C.D.: Nunca pensei em refazer nada, nem costumo ver meus filmes anteriores, a não ser quando, por algum motivo técnico, preciso fazer isso. Mas, recentemente, nas vésperas de completar 60 anos, me dei conta de que estou chegando à idade dos personagens de "Chuvas de Verão", um de meus filmes de que mais gosto e que fiz quando estava na casa dos 30. Me deu vontade de pensar de novo sobre eles, agora que tenho a idade deles.

R.C.: Você está fazendo documentários (um sobre carnaval e outro sobre reveillon). Esse não é o teu estilo de cinema. Está fazendo sobre encomenda ou estão inseridos na sua cinematografia?

C.D.: Eu nunca me senti muito atraido pelo documentário, acho que não tenho o tipo de paciência adequado para o gênero. Mas desde o final do ano passado que não faço outra coisa, estimulado inicialmente por encomenda de um filme sobre o Reveillon carioca na praia. Acabei fazendo um outro sobre o Carnaval e, agora, realizando um projeto no qual penso desde a preparação do "Orfeu", um filme sobre o Programa Favela/Bairro, pelo qual sou apaixonado. Existem certos assuntos e situações específicas, para os quais a ficção não dá conta de jeito nenhum. Deles é que nascem os grandes documentários, como os de Eduardo Coutinho, por exemplo. Tenho em minha casa uma cópia de seu filme "Duas Semanas no Dona Marta", vi-o várias vezes e pensei muito nele quando fiz "Orfeu".

R.C.: Esses documentários terão alguma preocupação social ou serão direcionados para quem encomendou?
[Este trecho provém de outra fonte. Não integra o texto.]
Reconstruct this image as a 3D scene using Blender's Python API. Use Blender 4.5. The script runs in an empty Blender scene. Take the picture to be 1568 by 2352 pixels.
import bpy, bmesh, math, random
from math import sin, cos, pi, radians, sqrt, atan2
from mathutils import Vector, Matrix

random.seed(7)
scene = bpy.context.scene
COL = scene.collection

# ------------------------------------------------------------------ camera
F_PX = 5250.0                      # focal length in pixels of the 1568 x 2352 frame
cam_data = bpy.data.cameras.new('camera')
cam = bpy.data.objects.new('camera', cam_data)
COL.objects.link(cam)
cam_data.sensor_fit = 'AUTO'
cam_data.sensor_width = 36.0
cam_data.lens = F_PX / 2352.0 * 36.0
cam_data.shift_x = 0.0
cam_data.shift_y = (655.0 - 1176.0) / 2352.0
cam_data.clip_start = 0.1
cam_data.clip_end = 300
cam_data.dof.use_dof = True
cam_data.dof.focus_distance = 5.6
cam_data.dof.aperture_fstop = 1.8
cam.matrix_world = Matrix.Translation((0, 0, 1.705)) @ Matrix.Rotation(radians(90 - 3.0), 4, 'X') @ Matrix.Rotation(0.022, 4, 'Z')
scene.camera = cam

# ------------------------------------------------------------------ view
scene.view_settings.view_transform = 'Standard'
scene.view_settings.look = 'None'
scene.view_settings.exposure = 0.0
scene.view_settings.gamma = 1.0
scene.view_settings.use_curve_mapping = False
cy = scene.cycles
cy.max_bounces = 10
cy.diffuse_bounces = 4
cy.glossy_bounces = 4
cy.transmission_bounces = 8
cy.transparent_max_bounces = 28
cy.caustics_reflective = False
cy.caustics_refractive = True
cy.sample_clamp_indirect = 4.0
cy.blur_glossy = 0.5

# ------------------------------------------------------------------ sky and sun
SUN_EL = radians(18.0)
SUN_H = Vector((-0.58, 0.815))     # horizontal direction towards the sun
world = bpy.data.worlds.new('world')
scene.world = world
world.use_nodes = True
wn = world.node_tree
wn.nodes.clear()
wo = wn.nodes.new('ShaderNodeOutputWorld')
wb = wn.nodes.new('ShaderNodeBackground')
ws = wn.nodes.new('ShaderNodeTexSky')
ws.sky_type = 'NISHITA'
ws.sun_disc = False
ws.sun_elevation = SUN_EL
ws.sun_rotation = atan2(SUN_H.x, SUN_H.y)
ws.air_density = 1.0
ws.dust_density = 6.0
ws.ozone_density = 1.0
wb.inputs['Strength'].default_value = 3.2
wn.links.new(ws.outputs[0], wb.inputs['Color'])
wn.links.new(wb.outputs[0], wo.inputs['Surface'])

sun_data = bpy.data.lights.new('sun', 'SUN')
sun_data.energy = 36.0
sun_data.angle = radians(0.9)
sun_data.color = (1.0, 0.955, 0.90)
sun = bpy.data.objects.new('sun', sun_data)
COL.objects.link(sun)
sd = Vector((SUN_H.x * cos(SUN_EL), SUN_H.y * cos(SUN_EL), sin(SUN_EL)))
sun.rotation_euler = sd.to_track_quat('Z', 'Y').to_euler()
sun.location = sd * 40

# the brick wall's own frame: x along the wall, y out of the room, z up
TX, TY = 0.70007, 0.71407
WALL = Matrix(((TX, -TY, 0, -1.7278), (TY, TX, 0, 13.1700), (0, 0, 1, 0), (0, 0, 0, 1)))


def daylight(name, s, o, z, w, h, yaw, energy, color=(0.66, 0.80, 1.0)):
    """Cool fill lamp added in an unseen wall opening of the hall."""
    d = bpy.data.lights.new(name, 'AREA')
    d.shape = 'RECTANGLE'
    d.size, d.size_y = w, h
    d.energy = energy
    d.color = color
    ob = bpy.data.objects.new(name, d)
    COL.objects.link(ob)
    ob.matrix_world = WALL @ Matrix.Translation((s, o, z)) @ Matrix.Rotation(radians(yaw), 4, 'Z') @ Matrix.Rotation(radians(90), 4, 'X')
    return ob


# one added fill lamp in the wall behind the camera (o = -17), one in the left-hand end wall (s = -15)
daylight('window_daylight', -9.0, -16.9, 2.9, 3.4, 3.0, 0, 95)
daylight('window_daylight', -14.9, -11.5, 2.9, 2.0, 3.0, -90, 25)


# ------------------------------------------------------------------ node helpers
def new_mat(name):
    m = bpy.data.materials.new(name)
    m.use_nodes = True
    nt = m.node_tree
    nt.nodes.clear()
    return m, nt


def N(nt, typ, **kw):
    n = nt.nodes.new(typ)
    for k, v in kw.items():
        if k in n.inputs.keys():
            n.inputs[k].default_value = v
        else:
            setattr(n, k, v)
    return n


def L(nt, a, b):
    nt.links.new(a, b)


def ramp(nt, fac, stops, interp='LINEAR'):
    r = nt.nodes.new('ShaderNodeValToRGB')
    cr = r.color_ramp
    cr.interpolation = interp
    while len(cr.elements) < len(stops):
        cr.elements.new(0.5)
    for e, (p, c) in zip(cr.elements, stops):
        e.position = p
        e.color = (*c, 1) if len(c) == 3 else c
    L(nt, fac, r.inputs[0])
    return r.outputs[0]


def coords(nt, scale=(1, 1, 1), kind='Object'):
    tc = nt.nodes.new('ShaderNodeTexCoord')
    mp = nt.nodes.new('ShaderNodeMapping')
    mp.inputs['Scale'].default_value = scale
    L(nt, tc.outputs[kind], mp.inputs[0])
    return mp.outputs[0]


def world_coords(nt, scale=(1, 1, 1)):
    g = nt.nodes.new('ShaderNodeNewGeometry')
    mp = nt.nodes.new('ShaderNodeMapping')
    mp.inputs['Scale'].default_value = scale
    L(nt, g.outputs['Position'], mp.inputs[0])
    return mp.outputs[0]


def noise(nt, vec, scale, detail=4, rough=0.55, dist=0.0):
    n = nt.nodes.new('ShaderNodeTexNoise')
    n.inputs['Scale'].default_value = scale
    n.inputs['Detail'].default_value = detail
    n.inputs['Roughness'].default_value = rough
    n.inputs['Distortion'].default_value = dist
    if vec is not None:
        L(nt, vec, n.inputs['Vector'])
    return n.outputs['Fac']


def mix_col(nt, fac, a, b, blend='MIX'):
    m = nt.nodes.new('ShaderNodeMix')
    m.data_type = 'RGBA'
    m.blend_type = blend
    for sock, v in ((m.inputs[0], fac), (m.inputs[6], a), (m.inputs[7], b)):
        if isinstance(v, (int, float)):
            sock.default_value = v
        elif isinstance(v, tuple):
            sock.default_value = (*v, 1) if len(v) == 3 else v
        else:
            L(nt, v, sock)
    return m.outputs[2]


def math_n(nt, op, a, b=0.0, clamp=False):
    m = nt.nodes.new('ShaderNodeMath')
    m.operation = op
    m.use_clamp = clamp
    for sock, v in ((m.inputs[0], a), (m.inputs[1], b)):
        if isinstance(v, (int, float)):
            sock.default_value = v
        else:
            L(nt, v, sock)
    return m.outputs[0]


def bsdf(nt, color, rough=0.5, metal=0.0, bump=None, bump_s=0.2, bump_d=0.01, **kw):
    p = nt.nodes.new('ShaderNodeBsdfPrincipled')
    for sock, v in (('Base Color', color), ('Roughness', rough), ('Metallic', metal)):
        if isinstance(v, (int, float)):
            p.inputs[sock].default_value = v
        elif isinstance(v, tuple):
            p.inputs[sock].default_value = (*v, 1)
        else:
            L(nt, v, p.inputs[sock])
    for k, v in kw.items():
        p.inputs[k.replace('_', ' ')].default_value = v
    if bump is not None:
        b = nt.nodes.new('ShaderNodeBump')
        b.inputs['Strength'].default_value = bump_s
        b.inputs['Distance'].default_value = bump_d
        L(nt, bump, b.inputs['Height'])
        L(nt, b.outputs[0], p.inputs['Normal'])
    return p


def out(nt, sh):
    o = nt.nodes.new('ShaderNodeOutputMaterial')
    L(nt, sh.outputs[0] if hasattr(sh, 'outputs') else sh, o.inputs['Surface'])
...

C.D.: O fato de ser uma encomenda não quer dizer que o resultado não seja sincero. Ele corresponde exatamente às minhas idéias e sentimentos, eu só aceitei a encomenda porque sabia que podia chegar a esse resultado. Esses filmes fazem parte de minha filmografia, como qualquer dos outros que fiz por minha própra iniciativa.